Reverse Graffiti Favorite 

Practitioner: 

Date: 

Nov 29 2008

Reverse graffiti is form of street art that involves carving into the dirt and dust that surrounds us. Artists subtract from a surface in order to create a negative image within the positive, often quite dark layer of grime. They use methods as simple as dragging their finger across a dirty car window or as elaborate as carving elaborate stencils, which they then mount on a surface and spray with a high pressure water hose, to impress a finely wrought illustration or message.

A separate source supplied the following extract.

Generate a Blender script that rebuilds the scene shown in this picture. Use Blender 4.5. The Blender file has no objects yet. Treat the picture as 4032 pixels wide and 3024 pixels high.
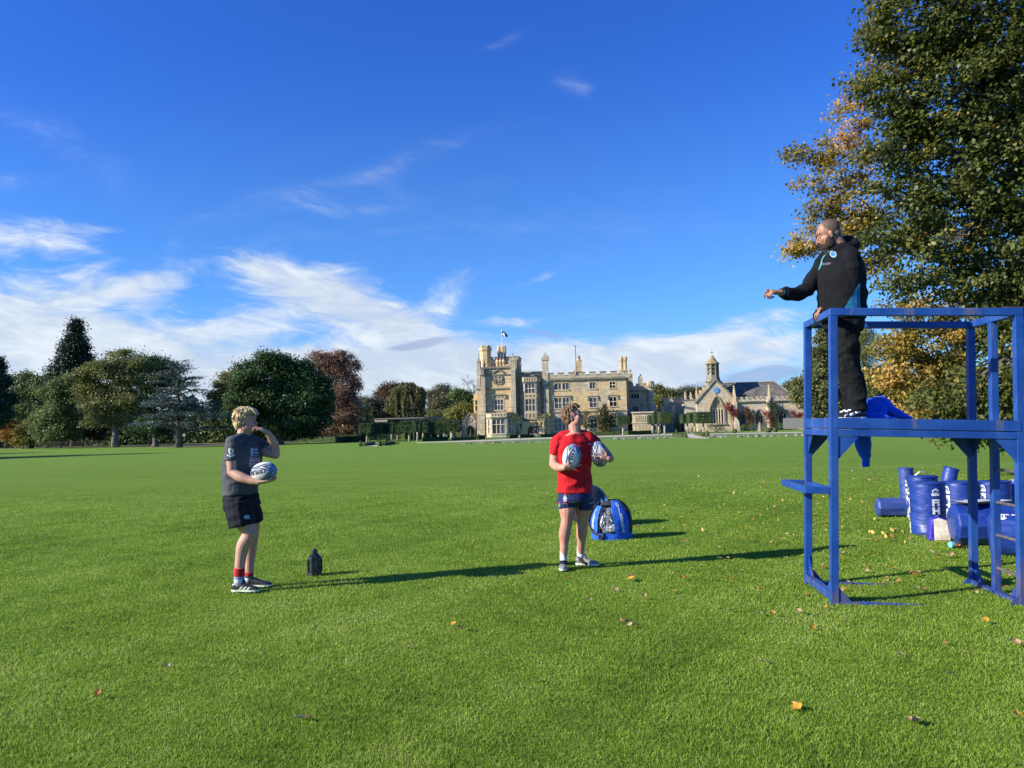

Reverse graffiti is a form of activist art, in that the work often draws attention not only to a particular image etched into a surface, but also the extent to which these surfaces - and our cities - are caked with pollution. 

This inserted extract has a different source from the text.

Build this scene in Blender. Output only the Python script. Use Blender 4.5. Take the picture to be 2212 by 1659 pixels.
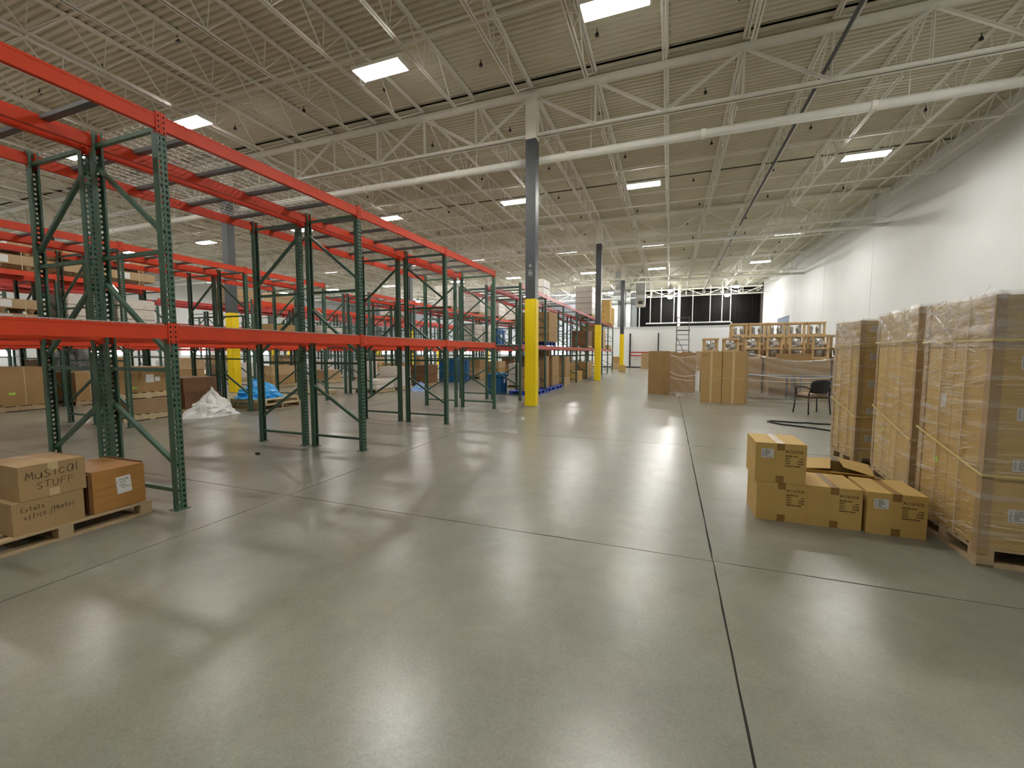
import bpy, bmesh, math, random
from mathutils import Vector, Matrix, noise as mnoise
random.seed(7)
sc = bpy.context.scene
for o in list(bpy.data.objects): bpy.data.objects.remove(o)
R = math.radians
# ---------------------------------------------------------------- camera
cam_d = bpy.data.cameras.new('camera'); cam = bpy.data.objects.new('camera', cam_d)
sc.collection.objects.link(cam); sc.camera = cam
cam_d.sensor_width = 36.0; cam_d.lens = 915/2212*36.0; cam_d.clip_start = .05; cam_d.clip_end = 200
PITCH = math.atan(67.5/915); YAW = R(20.4)
cam.location = (0, 0, 1.48); cam.rotation_euler = (math.pi/2-PITCH, 0, YAW)
# ---------------------------------------------------------------- world, exposure
w = bpy.data.worlds.new('world'); sc.world = w; w.use_nodes = True
w.node_tree.nodes['Background'].inputs[0].default_value = (.8, .85, .9, 1)
w.node_tree.nodes['Background'].inputs[1].default_value = .15
sc.view_settings.view_transform = 'Standard'; sc.view_settings.look = 'None'
sc.view_settings.gamma = 1; sc.view_settings.use_curve_mapping = False
sc.view_settings.exposure = 0.32
LAMP = 105.0          # radiance of the linear fixtures
DOME = 330.0          # radiance of the round fixtures far away
DAY = 14.0            # daylight through the translucent dock door panels
sc.cycles.max_bounces = 8; sc.cycles.diffuse_bounces = 4; sc.cycles.glossy_bounces = 3
sc.cycles.transparent_max_bounces = 12; sc.cycles.transmission_bounces = 4
sc.cycles.caustics_reflective = False; sc.cycles.caustics_refractive = False
sc.cycles.sample_clamp_indirect = 6.0
# ---------------------------------------------------------------- materials
def mat(name, col, rough=.6, metal=0, spec=.5, vary=0, vscale=4, bump=0, bscale=40, emit=None, stretch=None, alpha=None):
    m = bpy.data.materials.new(name); m.use_nodes = True
    nt = m.node_tree; b = nt.nodes['Principled BSDF']
    b.inputs['Base Color'].default_value = (*col, 1); b.inputs['Roughness'].default_value = rough
    b.inputs['Metallic'].default_value = metal; b.inputs['Specular IOR Level'].default_value = spec
    if emit:
        b.inputs['Emission Color'].default_value = (*col, 1); b.inputs['Emission Strength'].default_value = emit
    if vary or bump:
        tc = nt.nodes.new('ShaderNodeTexCoord'); mp = nt.nodes.new('ShaderNodeMapping')
        nt.links.new(tc.outputs['Object'], mp.inputs[0])
        if stretch: mp.inputs['Scale'].default_value = stretch
    if vary:
        n = nt.nodes.new('ShaderNodeTexNoise'); n.inputs['Scale'].default_value = vscale; n.inputs['Detail'].default_value = 6
        nt.links.new(mp.outputs[0], n.inputs['Vector'])
        mr = nt.nodes.new('ShaderNodeMapRange'); mr.inputs['From Min'].default_value = .3; mr.inputs['From Max'].default_value = .7
        mr.inputs['To Min'].default_value = 1-vary; mr.inputs['To Max'].default_value = 1+vary
        nt.links.new(n.outputs['Fac'], mr.inputs['Value'])
        mx = nt.nodes.new('ShaderNodeVectorMath'); mx.operation = 'SCALE'; mx.inputs[0].default_value = col
        nt.links.new(mr.outputs[0], mx.inputs['Scale']); nt.links.new(mx.outputs[0], b.inputs['Base Color'])
    if bump:
        n2 = nt.nodes.new('ShaderNodeTexNoise'); n2.inputs['Scale'].default_value = bscale
        nt.links.new(mp.outputs[0], n2.inputs['Vector'])
        bp = nt.nodes.new('ShaderNodeBump'); bp.inputs['Strength'].default_value = bump; bp.inputs['Distance'].default_value = .01
        nt.links.new(n2.outputs['Fac'], bp.inputs['Height']); nt.links.new(bp.outputs[0], b.inputs['Normal'])
    return m
M = {}
def concrete():
    m = bpy.data.materials.new('polished_concrete'); m.use_nodes = True; nt = m.node_tree; b = nt.nodes['Principled BSDF']; L = nt.links.new
    g = nt.nodes.new('ShaderNodeNewGeometry')
    def nz(scale, detail=5, rough=.55, vec=None, dist=0):
        n = nt.nodes.new('ShaderNodeTexNoise'); n.inputs['Scale'].default_value = scale; n.inputs['Detail'].default_value = detail
        n.inputs['Roughness'].default_value = rough; n.inputs['Distortion'].default_value = dist
        L(vec or g.outputs['Position'], n.inputs['Vector']); return n.outputs['Fac']
    def rng(v, a, b2, c, d):
        r = nt.nodes.new('ShaderNodeMapRange'); r.inputs['From Min'].default_value = a; r.inputs['From Max'].default_value = b2
        r.inputs['To Min'].default_value = c; r.inputs['To Max'].default_value = d; L(v, r.inputs['Value']); return r.outputs[0]
    def mul(a, c):
        x = nt.nodes.new('ShaderNodeMath'); x.operation = 'MULTIPLY'; L(a, x.inputs[0]); L(c, x.inputs[1]); return x.outputs[0]
    big = rng(nz(.55, 5, .6, dist=.4), .3, .7, .88, 1.10)
    mid = rng(nz(3.2, 8, .72, dist=.5), .3, .7, .84, 1.15)
    fine = rng(nz(70, 4, .65), .3, .7, .86, 1.14)
    sp = rng(nz(38, 2), .72, .80, 1.0, .92)
    v = nt.nodes.new('ShaderNodeTexVoronoi'); v.voronoi_dimensions = '2D'; v.feature = 'DISTANCE_TO_EDGE'; v.inputs['Scale'].default_value = 14
    wv = nt.nodes.new('ShaderNodeVectorMath'); wv.operation = 'MULTIPLY_ADD'
    nc = nt.nodes.new('ShaderNodeTexNoise'); nc.inputs['Scale'].default_value = 5; nc.inputs['Detail'].default_value = 5; L(g.outputs['Position'], nc.inputs['Vector'])
    L(nc.outputs['Color'], wv.inputs[0]); wv.inputs[1].default_value = (.035, .035, 0); L(g.outputs['Position'], wv.inputs[2]); L(wv.outputs[0], v.inputs['Vector'])
    cr = rng(v.outputs['Distance'], 0, .025, 0, 1)
    mask = rng(nz(.9, 3), .50, .62, 0, 1)
    inv = nt.nodes.new('ShaderNodeMath'); inv.operation = 'SUBTRACT'; inv.inputs[0].default_value = 1; L(cr, inv.inputs[1])
    crack = mul(inv.outputs[0], mask); crk = rng(crack, 0, 1, 1, .80)
    tot = mul(mul(mul(big, mid), mul(fine, sp)), crk)
    hue = nt.nodes.new('ShaderNodeMix'); hue.data_type = 'RGBA'
    hue.inputs['A'].default_value = (.246, .230, .184, 1); hue.inputs['B'].default_value = (.216, .219, .178, 1)
    L(rng(nz(.8, 3), .35, .65, 0, 1), hue.inputs['Factor'])
    sc_ = nt.nodes.new('ShaderNodeVectorMath'); sc_.operation = 'SCALE'; L(hue.outputs['Result'], sc_.inputs[0]); L(tot, sc_.inputs['Scale'])
    L(sc_.outputs[0], b.inputs['Base Color'])
    b.inputs['Roughness'].default_value = .285
    b.inputs['Specular IOR Level'].default_value = .55
    bp = nt.nodes.new('ShaderNodeBump'); bp.inputs['Strength'].default_value = .10; bp.inputs['Distance'].default_value = .02
    hs = nt.nodes.new('ShaderNodeMath'); hs.operation = 'ADD'; L(nz(7, 4, .6), hs.inputs[0]); L(crk, hs.inputs[1]); L(hs.outputs[0], bp.inputs['Height']); L(bp.outputs[0], b.inputs['Normal'])
    return m
M['floor'] = concrete()
M['joint'] = mat('joint_filler', (.05, .045, .035), .9)
M['deck'] = mat('painted_roof_deck', (.62, .585, .455), .62, vary=.06, vscale=1.2)
M['steel_white'] = mat('cream_painted_steel', (.86, .84, .76), .42, vary=.04)
M['galv'] = mat('galvanised_steel', (.55, .57, .58), .38, .75, vary=.12, vscale=8)
M['wall'] = mat('white_wall_paint', (.71, .72, .715), .6, vary=.02, vscale=.8, bump=.05, bscale=3)
M['wall_cool'] = mat('cool_white_wall', (.84, .87, .90), .6, vary=.02, vscale=.5)
M['wall_blue'] = mat('pale_blue_wall', (.60, .63, .72), .6, vary=.03, vscale=.5)
M['dark_wall'] = mat('black_sheet_metal', (.008, .0075, .007), .85, 0, .1, vary=.3, vscale=2, stretch=(3, 3, .1))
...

 Moose told Richard Morgan of the New York Times Magazine that he preferred the "less sinister" terms "clean tagging" or "grime writing" to "reverse graffiti." He explains: 

 "It's refacing," he says, "not defacing. Just restoring a surface to its original state. It's very temporary. It glows and it twinkles, and then it fades away."
To pay for industrial scrubbers, he has sold some of his reverse graffiti as advertising. But mostly he sticks to his own art. Critics, like the City Council in Leeds, have accused him of breaking the law, but for what? Cleaning without a permit? "Once you do this," he says, "you make people confront whether or not they like people cleaning walls or if they really have a problem with personal expression."